Die unschöne Wahrheit ist: Ich werde dem Stress, den sich sämtliche Christkinder und Weihnachtskitsch-Trittbrettfahrer machen, passiv ausgesetzt.

Wenn ich an Weihnachten nicht gerade in Selbstmitleid darüber versinke, keine Strümpfe am Kamin, keinen eigenen Baum und keinen Adventskalender zu haben, empfinde ich große Rachegelüste in Shopping Malls. Darüber, dass der eigentliche, von Coca Cola kreierte Weihnachtszauber derart mit Füßen getreten wird und zu einer Hetzjagd verkommt. Einer Hetzjagd nach dem letztbesten Kaffeevollautomaten, auf der ich – die „It’s hard to be an Jew on Christmas"-Jüdin – unter „ferner liefen“ und Kollateralschaden gelistet werde. Zumal Juden mit Listen keine guten Erfahrungen haben.
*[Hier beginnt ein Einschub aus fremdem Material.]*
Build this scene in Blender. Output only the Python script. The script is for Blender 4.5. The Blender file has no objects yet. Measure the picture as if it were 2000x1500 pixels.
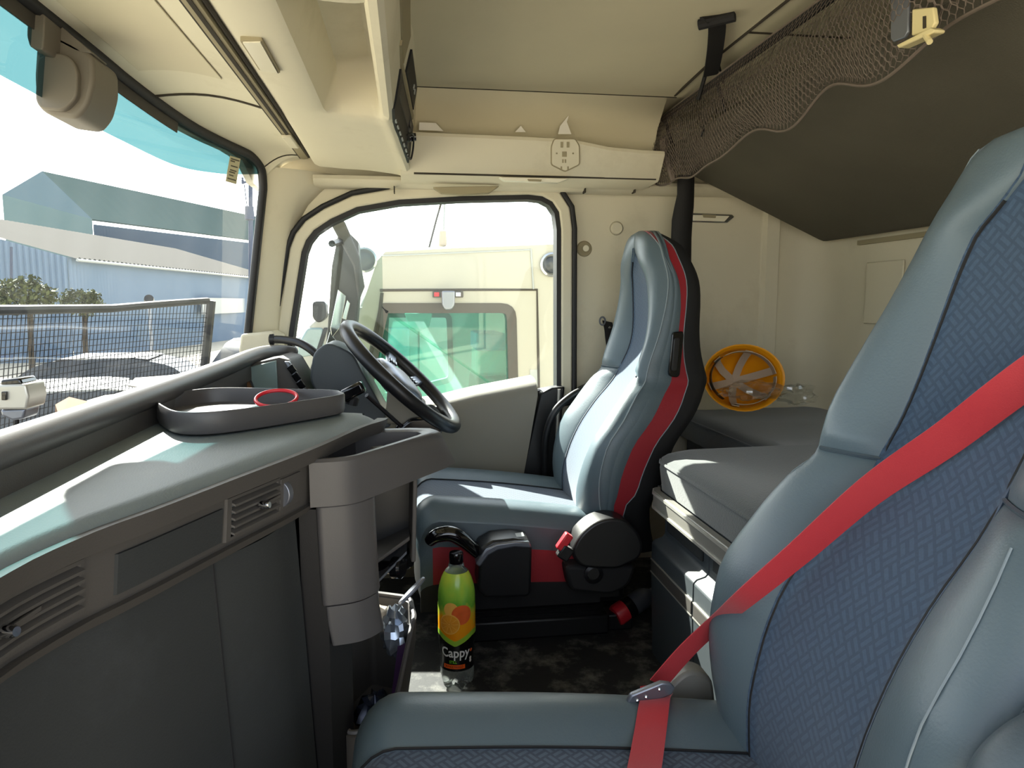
import bpy, bmesh, math, random
from mathutils import Vector, Matrix, noise
random.seed(7)
scene = bpy.context.scene
COL = scene.collection
# ------------------------------------------------------------------ camera
FPX = 1400.0                      # focal length in pixels of the 2000 px wide frame
YAW, PITCH = math.radians(8.1), math.radians(6.5)
CAM = Vector((0, 0, .95))
cam = bpy.data.cameras.new('camera')
cam.sensor_width = 36; cam.lens = FPX / 2000 * 36; cam.clip_start = .02; cam.clip_end = 400
co = bpy.data.objects.new('camera', cam); COL.objects.link(co)
co.location = CAM; co.rotation_euler = (math.pi/2 - PITCH, 0, -YAW)
scene.camera = co
# ------------------------------------------------------------------ sky, sun, exposure
SUN_DIR = Vector((-.45, 1.0, .82)).normalized()      # towards the sun
w = bpy.data.worlds.new('sky'); scene.world = w; w.use_nodes = True
nt = w.node_tree; nt.nodes.clear()
sky = nt.nodes.new('ShaderNodeTexSky'); sky.sky_type = 'NISHITA'; sky.sun_disc = False
sky.sun_elevation = math.asin(SUN_DIR.z); sky.sun_rotation = math.atan2(SUN_DIR.x, SUN_DIR.y)
sky.air_density = 1.0; sky.dust_density = 1.2; sky.ozone_density = 1.0
hs = nt.nodes.new('ShaderNodeHueSaturation'); hs.inputs['Saturation'].default_value = .38
bg = nt.nodes.new('ShaderNodeBackground'); bg.inputs['Strength'].default_value = .30
wo = nt.nodes.new('ShaderNodeOutputWorld')
nt.links.new(sky.outputs[0], hs.inputs['Color']); nt.links.new(hs.outputs[0], bg.inputs[0]); nt.links.new(bg.outputs[0], wo.inputs[0])
sl = bpy.data.lights.new('sun', 'SUN'); sl.energy = 14; sl.angle = math.radians(.55); sl.color = (1, .95, .86)
so = bpy.data.objects.new('sun', sl); COL.objects.link(so)
so.rotation_euler = SUN_DIR.to_track_quat('Z', 'Y').to_euler(); so.location = (-6, 4, 8)
scene.view_settings.view_transform = 'Standard'; scene.view_settings.look = 'None'
scene.view_settings.exposure = 1.12; scene.view_settings.gamma = 1.0
scene.view_settings.use_curve_mapping = False
# ------------------------------------------------------------------ point helpers
_F = Vector((math.sin(YAW)*math.cos(PITCH), math.cos(YAW)*math.cos(PITCH), -math.sin(PITCH)))
_R = Vector((math.cos(YAW), -math.sin(YAW), 0)); _U = _R.cross(_F)
def at(px, py, x=None, y=None, z=None):
    """survey point: where the sight line through a photo pixel meets a real plane of the cab"""
    d = _F + _R*((px-1000)/FPX) + _U*((750-py)/FPX)
    ax, v = (0, x) if x is not None else (1, y) if y is not None else (2, z)
    return CAM + d*((v-CAM[ax])/d[ax])
def lerp(a, b, t): return a + (b-a)*t
def interp(v, xs, ys):
    if v <= xs[0]: return ys[0]
    for i in range(len(xs)-1):
        if v <= xs[i+1]:
            return lerp(ys[i], ys[i+1], (v-xs[i])/(xs[i+1]-xs[i]))
    return ys[-1]
def sinterp(v, xs, ys):
    """smooth (monotone hermite) interpolation"""
    n = len(xs)
    if v <= xs[0]: return ys[0]
    if v >= xs[-1]: return ys[-1]
    i = 0
    while v > xs[i+1]: i += 1
    def sl_(k): return (ys[k+1]-ys[k])/(xs[k+1]-xs[k])
    def tg(k):
        if k == 0: return sl_(0)
        if k == n-1: return sl_(n-2)
        a, b = sl_(k-1), sl_(k)
        return 0 if a*b <= 0 else 2*a*b/(a+b)
    h = xs[i+1]-xs[i]; t = (v-xs[i])/h
    return ((2*t**3-3*t*t+1)*ys[i] + (t**3-2*t*t+t)*h*tg(i) + (-2*t**3+3*t*t)*ys[i+1] + (t**3-t*t)*h*tg(i+1))
def catmull(pts, n=8, closed=False):
    P = [Vector(p) for p in pts]; out = []; m = len(P)
    for i in range(m if closed else m-1):
        if closed: p0, p1, p2, p3 = P[i-1], P[i], P[(i+1) % m], P[(i+2) % m]
        else: p0, p1, p2, p3 = P[max(i-1, 0)], P[i], P[i+1], P[min(i+2, m-1)]
        for k in range(n):
            t = k/n
            out.append(.5*((2*p1) + (p2-p0)*t + (2*p0-5*p1+4*p2-p3)*t*t + (3*p1-p0-3*p2+p3)*t**3))
    if not closed: out.append(P[-1])
    return out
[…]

Der von Coca Cola kreierte Weihnachtszauber wird mit Füßen getreten

„Be water, my friend“. Die beste Methode, dem Stress entgegenzuwirken, ist, Teil des Stresses zu werden. Daher transformiere ich in einer Art Mimikry zu meinem christlichen Selbst, sobald ich ein Einkaufszentrum betrete. Gehetzt suche ich in sämtlichen Ecken nach idealen Geschenken für nicht existente Verwandte. Tante Birgit ist immer besonders schwierig, daher bekommt sie Jahr für Jahr einen Seidenschal, der imaginäre 35 Euro kostet. Ich esse dort kostenlosen Lebkuchen, schubse mit, wo geschubst wird, atme in der überfüllten Kassenschlange theatralisch durch aufgeplusterte Nasenlöcher, beschimpfe einen Mann, der nicht meiner ist, und schicke Stoßgebete zu Jesus – der nun mal an all dem Schuld ist.
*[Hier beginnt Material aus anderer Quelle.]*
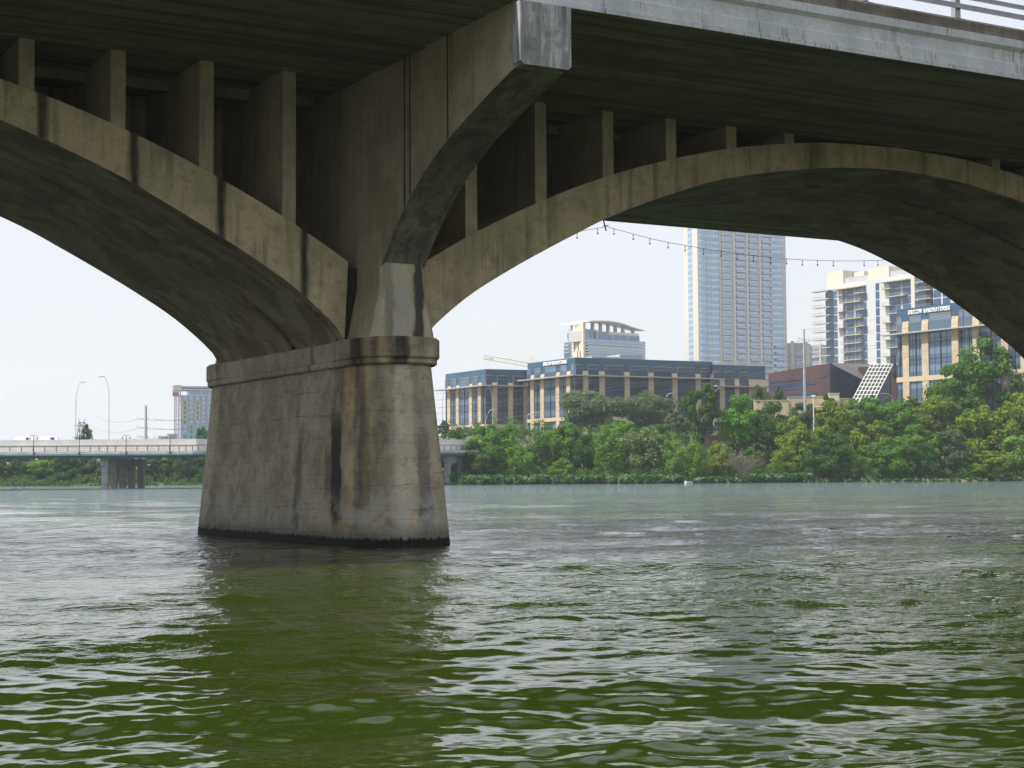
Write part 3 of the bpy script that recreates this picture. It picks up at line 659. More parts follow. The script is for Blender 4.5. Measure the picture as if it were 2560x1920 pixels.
def paddler(px, D, tw, lab, shirt):
    p = gp(px, D, .06)
    J = {'pel': (0, 0, .86, .13), 'wst': (0, .02, 1.0, .12), 'chs': (0, .06, 1.22, .15), 'nck': (0, .09, 1.40, .055), 'hd': (0, .11, 1.52, .09), 'hdt': (0, .11, 1.62, .075),
         'hl': (-.1, 0, .8, .095), 'kl': (-.13, .12, .46, .065), 'al': (-.14, 0, .09, .045), 'fl': (-.15, .14, .05, .04), 'hr': (.1, 0, .8, .095), 'kr': (.13, .12, .46, .065), 'ar': (.14, 0, .09, .045), 'fr': (.15, .14, .05, .04),
         'sl': (-.19, .06, 1.31, .06), 'el': (-.27, .14, 1.05, .045), 'wl': (-.16+tw, .34, .95, .032), 'sr': (.19, .06, 1.31, .06), 'er': (.27, .18, 1.1, .045), 'wr': (.16+tw, .34, 1.25, .032)}
    E_ = [('pel', 'wst'), ('wst', 'chs'), ('chs', 'nck'), ('nck', 'hd'), ('hd', 'hdt'), ('pel', 'hl'), ('hl', 'kl'), ('kl', 'al'), ('al', 'fl'), ('pel', 'hr'), ('hr', 'kr'), ('kr', 'ar'), ('ar', 'fr'), ('chs', 'sl'), ('sl', 'el'), ('el', 'wl'), ('chs', 'sr'), ('sr', 'er'), ('er', 'wr')]
    r = skin_person('person', p+_up*.1, J, E_, [shirt, M['skin'], M['shorts']], lab[0], -TH+.5*tw)
    hb = MB(); hb.ball((0, .1, 1.64), .1, .11, .08, 8, 6); o = hb.build('hair', M['hair']); o.parent = r
    b = MB(); pr = [(math.copysign(abs(math.cos(a))**.8, math.cos(a))*.38, math.sin(a)*1.5) for a in [2*math.pi*i/20 for i in range(20)]]
    u = _rt; v = []
    for z, s in ((-.06, .8), (.03, 1), (.06, .96)): v += [p+_rt*(x*s)+_fh*(y*.55*s)+_rt*(y*.35*s)+_up*z for x, y in pr]
    n = 20; b.raw(v, [tuple(range(n)), tuple(range(2*n, 3*n))]+[(j*n+i, j*n+(i+1) % n, (j+1)*n+(i+1) % n, (j+1)*n+i) for j in (0, 1) for i in range(n)])
    o = b.build('paddleboard', M['board']); tag(o, lab[1], 'paddleboard')
    MB().tube([p+_rt*(.16+tw)+_fh*.34+_up*1.5, p+_rt*(tw-.2)+_fh*.36+_up*.1], .018, 5).obox(p+_rt*(tw-.2)+_fh*.36, _rt, _fh, (-.1, .1), (-.02, .02), -.25, .15)
    b = MB(); b.tube([p+_rt*(.16+tw)+_fh*.34+_up*1.45, p+_rt*(tw-.2)+_fh*.36+_up*.12], .018, 5); b.obox(p+_rt*(tw-.2)+_fh*.36, _rt, _fh, (-.1, .1), (-.02, .02), -.2, .2)
    o = b.build('paddle', M['lamp_dark']); tag(o, lab[2], 'paddle')
paddler(34, 285, .1, ('person in dark clothes standing on the left paddleboard', 'left paddleboard of the two, carrying a person in dark clothes', 'paddle held by the person on the left paddleboard'), M['shirt'])
paddler(61, 285, -.12, ('person in a maroon shirt standing on the right paddleboard', 'right paddleboard of the two, carrying a person in maroon', 'paddle held by the person on the right paddleboard'), plain('maroon_shirt', (.12, .04, .05), .9))
# ================= BUILDINGS =================
class Wall:
    def __init__(s, a, b):
        s.a = Vector((a.x, a.y, 0)); b = Vector((b.x, b.y, 0)); s.u = (b-s.a).normalized(); s.L = (b-s.a).length
        s.w = Vector((s.u.y, -s.u.x, 0))
        if s.w.dot(CAM-s.a) < 0: s.w = -s.w
    def s(s, px):
        d = ray(px, 1000); D = Vector((d.x, d.y, 0)).normalized(); r = -s.a   # cam xy = 0
        den = s.u.x*D.y-s.u.y*D.x
        return (r.x*D.y-r.y*D.x)/den
    def P(s, px): return s.a+s.u*s.s(px)
    def z(s, px, y):
        p = s.P(px); d = ray(px, y); return CH+d.z/math.hypot(d.x, d.y)*math.hypot(p.x, p.y)
    def slab(s, b, l0, l1, d0, d1, z0, z1): return b.obox(s.a, s.u, s.w, (l0, l1), (d0, d1), z0, z1)
    def px(s, b, x0, x1, d0, d1, z0, z1): return s.slab(b, s.s(x0), s.s(x1), d0, d1, z0, z1)
def glassmat(name, a, b, rough=.12, metal=.35, band=0., zoff=0.):
    t = NT(name); c = t.mix(t.step(t.noise(t.pos((.08, .08, .16)), 1, 3), .4, .6), a, b)
    if band:
        f = t.m2('FRACT', t.m2('MULTIPLY_ADD', t.xyz()[2], 1/band, zoff))
        c = t.mix(t.step(f, .62, .68, 0, .55), c, tuple(x*1.8+.03 for x in a))
        c = t.mix(t.step(f, .0, .03, .6, 0), c, tuple(x*.4 for x in a))
    return t.bsdf(c, rough, metal, spec=.6)
M['blue'] = glassmat('blue_panel_glass', (.022, .075, .135), (.028, .09, .155), .5, .0)
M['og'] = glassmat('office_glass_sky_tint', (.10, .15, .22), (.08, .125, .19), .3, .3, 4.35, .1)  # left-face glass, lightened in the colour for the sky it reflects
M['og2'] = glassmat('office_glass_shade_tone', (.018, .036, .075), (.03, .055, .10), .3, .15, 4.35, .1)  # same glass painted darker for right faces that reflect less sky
def stone_mat():
    t = NT('patchy_limestone'); v = t.n('TexVoronoi'); v.feature = 'F1'; v.distance = 'CHEBYCHEV'
    t.set(v.inputs['Vector'], t.pos((.5, .5, 1.1))); v.inputs['Scale'].default_value = 1.0
    c = t.ramp(t.m2('FRACT', t.m2('MULTIPLY', t.xyz(v.outputs['Color'])[0], 3.7)), [(0, (.46, .33, .19)), (.35, (.5, .40, .26)), (.6, (.42, .26, .13)), (.8, (.52, .44, .31)), (1, (.34, .2, .1))], 'CONSTANT')
    return t.bsdf(t.mix(.55, c, (.47, .405, .31)), .9)
M['stone'] = stone_mat(); M['band'] = plain('smooth_limestone_band', (.52, .42, .27), .85, var=.06)
M['shade'] = plain('sunshade_metal', (.42, .40, .38), .5, .2); M['tanf'] = plain('tan_window_frame', (.30, .25, .17), .5)
M['sign'] = plain('white_sign_letter', (.85, .85, .85), .4, var=0); M['roofgrey'] = plain('grey_roof_metal', (.42, .42, .43), .7)
def text_on(wall, txt, px0, px1, y0, y1, parent, name='sign_letters'):
    cu = bpy.data.curves.new('t', 'FONT'); cu.body = txt; cu.size = 1; cu.extrude = .06; cu.offset = .012; cu.space_character = 1.25; cu.space_word = 1.6
    o = bpy.data.objects.new('t', cu); ROOT.objects.link(o); dg = bpy.context.evaluated_depsgraph_get(); dg.update()
    me = bpy.data.meshes.new_from_object(o.evaluated_get(dg)); bpy.data.objects.remove(o); bpy.data.curves.remove(cu)
    xs = [v.co.x for v in me.vertices]; ys = [v.co.y for v in me.vertices]; x0, x1, yy0, yy1 = min(xs), max(xs), min(ys), max(ys)
    s0, s1 = wall.s(px0), wall.s(px1); z0 = wall.z(px0, y1); z1 = wall.z(px0, y0); zb = wall.z(px1, y1); base = Vector(parent['_w'])
    for v in me.vertices:
        f = (v.co.x-x0)/(x1-x0); g = (v.co.y-yy0)/(yy1-yy0)
        p = wall.a+wall.u*(s0+(s1-s0)*f)+wall.w*(.3+v.co.z*3)+_up*((z0+z0)/2+(z1-z0)*g) - base; v.co = p
    me.materials.clear(); me.materials.append(M['sign']); me.name = name
    q = bpy.data.objects.new(name, me); ROOT.objects.link(q); q.parent = parent; q['_w'] = parent['_w']; return q
def office(pts, zr, zb, faces, label, sign=None, depth=26, group=None):
    """pts: (px, ytop) of the visible corners on the roof line; faces: per wall dict(piers, wins)"""
    C = [atZ(x, y, zr) for x, y in pts]; C = [Vector((c.x, c.y, 0)) for c in C]
    ctr = (C[0]+C[-1])/2; back = [C[-1]*(1+depth/C[-1].length), C[0]*(1+depth/C[0].length)]
    base = Vector((ctr.x, ctr.y, zb)); t_ = thing('office_building', base, label, 'office building', group)
    b = MB(); b.prism([(c.x, c.y) for c in C+back], 'z', zb-3, zr-.02); b.build('wall', M['blue'], t_)
    for (a, c), F_ in zip(zip(C[:-1], C[1:]), faces):
        w = Wall(a, c); zt, zs, zsb = F_['zt'], F_['zs'], F_['zband']
        gl = M[F_['glass']]
        pr = F_['piers']; pw = [(w.s(x0), w.s(x1)) for x0, x1 in pr]
        edges = [(.15, .15)]+[p for p in pw]+[(w.L-.1, w.L-.1)]
        if F_.get('end'): edges[-1] = (F_['end'](w), 0)
        for (p0, p1), (q0, q1) in zip(edges[:-1], edges[1:]):
            if q0-p1 < .8: continue
            m = (p1+q0)/2
            # tall glazed bay below the sunshade
            b = MB(); w.slab(b, p1+.05, q0-.05, .02, .10, zsb[1]+.05, zs-.1); bay = b.build('window', gl, t_)
            b = MB(); w.slab(b, m-.12, m+.12, .10, .3, zsb[1]+.1, zs-.15)
            k = 1
            while zsb[1]+4.35*k < zs: w.slab(b, p1+.1, q0-.1, .10, .15, zsb[1]+4.35*k-.07, zsb[1]+4.35*k+.07); w.slab(b, p1+.1, q0-.1, .10, .14, zsb[1]+4.35*k-1.15, zsb[1]+4.35*k-1.07); k += 1
            for f in (.25, .75): w.slab(b, p1+(q0-p1)*f-.04, p1+(q0-p1)*f+.04, .10, .16, zsb[1]+.1, zs-.15)
            b.build('mullion', M['lamp_dark'], bay)
            # upper window cut in the blue band
            i0, i1 = p1+.35, q0-.35
            if p1 < .3: i0 = .15
            b = MB(); w.slab(b, i0, i1, .02, .10, zs+.1, zt); uw = b.build('window', gl, t_)
            b = MB(); w.slab(b, i0-.1, i1+.1, .08, .22, zt, zt+.22); w.slab(b, i0-.12, i0, .06, .2, zs+.1, zt); w.slab(b, i0, i1, .10, .14, zt-1.0, zt-.92); b.build('window_frame', M['tanf'], uw)
            b = MB(); w.slab(b, p1+.05, q0-.05, .02, .10, zb-2, zsb[0]-.05); gw = b.build('window', gl, t_)
            b = MB(); w.slab(b, m-.1, m+.1, .10, .2, zb-2, zsb[0]-.1); b.build('mullion', M['lamp_dark'], gw)
        for p0, p1 in pw:
            b = MB(); zp = F_['zp']; v = []
            for d, z in ((0, zb-3), (.5, zb-3), (.5, zp-1.6), (.2, zp), (0, zp)): v.append((d, z))
            n = len(v); V = [w.a+w.u*p0+w.w*d+_up*z for d, z in v]+[w.a+w.u*p1+w.w*d+_up*z for d, z in v]
            b.raw(V, [tuple(range(n)), tuple(range(n, 2*n))]+[(i, (i+1) % n, n+(i+1) % n, n+i) for i in range(n)]); b.build('stone_pier', M['stone'], t_)
        b = MB(); w.slab(b, 0, w.L, .0, .55, zsb[0], zsb[1]); b.build('stone_band', M['band'], t_)
        b = MB(); w.slab(b, -F_.get('over', 0), w.L+F_.get('over1', 0), .1, 2.3, zs, zs+.34)
        sh = b.build('sunshade', M['shade'], t_)
    if sign: text_on(Wall(C[0], C[1]), 'SILICON LABORATORIES', *sign, t_)
    return t_, C
def q3(*a): return [(1100+x0*.27125, 1100+x1*.27125) for x0, x1 in a]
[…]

Ich schicke Stoßgebete zu Jesus – der nun mal an all dem Schuld ist.

Bevor hier ein falscher Eindruck entsteht: Ich bin kein semitischer Grinch. Eher ein konstruktiv-kritischer Knecht Ruprecht, der jedem Stressmacher gerne die Augen für das Schöne öffnen würde, das nur abseits der Einkaufszentren zu finden ist. Der in die Gesichter verzweifelter Geschenksuchender blickt, die ein überfülltes Parkhaus davon entfernt sind, ihre eigene weiße Weihnacht im King Size zu veranstalten, und sehnlichst darauf warten, von meiner Rute verprügelt zu werden.

Fröhliche Weihnachten und Mazel Tov.